USB or not USB... that is the question...

I had a friend from my son's school stop me last week and ask about an external hard drive that had broken.  I told him to bring it in and I'd take a look at it.  When he brought it in, the problem was obvious, the super speed microUSB jack had broken off the PCB in the docking base and was still attached to the USB cord.  Not good.  He said the best he could find to replace the dock was about $100 on eBay.  I told him I'd take a look, but I thought it might have ripped the traces off the PCB.

The unit was a Seagate external backup with a base unit that gets power and USB connection, and presents an SATA connection to a cased hard drive that plugs on top.  The base unit conveniently just popped apart with a little prying around the edges and revealed the PCB inside with three #0 Philips screws to free it from the case.

Detached SS microUSB (long thin 10 contact connector)
A quick look under the 5X stereo microscope showed all the traces were still good, and that the socket that had come off the board did not appear to have been soldered properly on the shield to board connection, likely a cold solder joint from inadequate reflow profile.

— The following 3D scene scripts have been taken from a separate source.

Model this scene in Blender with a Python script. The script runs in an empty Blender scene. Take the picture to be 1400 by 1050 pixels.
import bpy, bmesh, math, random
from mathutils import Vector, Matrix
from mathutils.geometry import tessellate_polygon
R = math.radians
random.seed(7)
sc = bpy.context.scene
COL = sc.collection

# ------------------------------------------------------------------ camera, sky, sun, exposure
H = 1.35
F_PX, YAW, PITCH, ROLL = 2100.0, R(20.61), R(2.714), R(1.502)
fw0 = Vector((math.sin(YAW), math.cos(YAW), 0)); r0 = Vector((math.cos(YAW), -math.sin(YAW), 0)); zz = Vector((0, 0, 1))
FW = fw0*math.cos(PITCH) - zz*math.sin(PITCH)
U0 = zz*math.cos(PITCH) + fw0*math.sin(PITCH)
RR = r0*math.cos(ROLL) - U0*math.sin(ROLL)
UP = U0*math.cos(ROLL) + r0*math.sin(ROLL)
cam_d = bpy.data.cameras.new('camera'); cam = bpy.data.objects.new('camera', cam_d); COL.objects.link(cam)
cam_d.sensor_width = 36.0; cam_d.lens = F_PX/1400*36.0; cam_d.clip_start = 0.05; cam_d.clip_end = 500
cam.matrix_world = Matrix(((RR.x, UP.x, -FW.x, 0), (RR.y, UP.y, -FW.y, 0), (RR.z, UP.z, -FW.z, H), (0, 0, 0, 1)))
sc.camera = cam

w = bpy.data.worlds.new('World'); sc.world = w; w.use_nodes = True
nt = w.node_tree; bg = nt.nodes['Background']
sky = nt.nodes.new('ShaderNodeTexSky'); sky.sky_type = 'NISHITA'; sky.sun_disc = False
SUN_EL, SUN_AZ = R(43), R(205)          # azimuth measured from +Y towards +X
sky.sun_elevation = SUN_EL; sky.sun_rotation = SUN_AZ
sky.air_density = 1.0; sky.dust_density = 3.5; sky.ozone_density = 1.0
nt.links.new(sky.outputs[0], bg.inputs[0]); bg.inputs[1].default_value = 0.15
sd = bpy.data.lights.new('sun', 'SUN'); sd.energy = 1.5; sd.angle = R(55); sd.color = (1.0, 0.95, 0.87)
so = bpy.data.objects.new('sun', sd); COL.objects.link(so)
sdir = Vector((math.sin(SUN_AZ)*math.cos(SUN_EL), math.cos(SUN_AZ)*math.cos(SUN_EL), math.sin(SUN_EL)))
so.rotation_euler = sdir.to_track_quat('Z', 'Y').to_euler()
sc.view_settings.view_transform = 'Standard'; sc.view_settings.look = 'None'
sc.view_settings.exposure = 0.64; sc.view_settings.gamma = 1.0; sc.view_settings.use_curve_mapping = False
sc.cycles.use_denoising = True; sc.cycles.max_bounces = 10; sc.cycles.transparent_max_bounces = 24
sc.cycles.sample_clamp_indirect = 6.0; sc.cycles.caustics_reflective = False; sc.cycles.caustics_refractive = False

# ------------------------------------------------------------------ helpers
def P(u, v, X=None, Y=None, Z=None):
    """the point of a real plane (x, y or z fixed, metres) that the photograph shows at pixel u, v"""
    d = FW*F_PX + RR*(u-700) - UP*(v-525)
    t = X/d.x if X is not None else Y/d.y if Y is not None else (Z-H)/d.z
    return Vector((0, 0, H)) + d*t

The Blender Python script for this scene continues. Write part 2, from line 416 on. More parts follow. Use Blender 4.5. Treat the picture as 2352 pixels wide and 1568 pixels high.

I was able to remove the microUSB SS connector from another board I had, using the Master heat gun and a Weller Pyropen, and was able to insert it into the PCB with a 15W pencil tip to heat up the case ground tabs to get it through.  I need to solder each individual connection as well, again with a 15W pencil tip under the microscope and keeping the tip just wetted with 0.022" rosin core and letting the solder on the socket and PCB wet together.

Final test with a spare SATA 2.5" hard drive here, and presto, looks like all the connections are good and the little bugger works again.  MAYBE, a $0.30 part if I hadn't been able to poach one, and 20 minutes.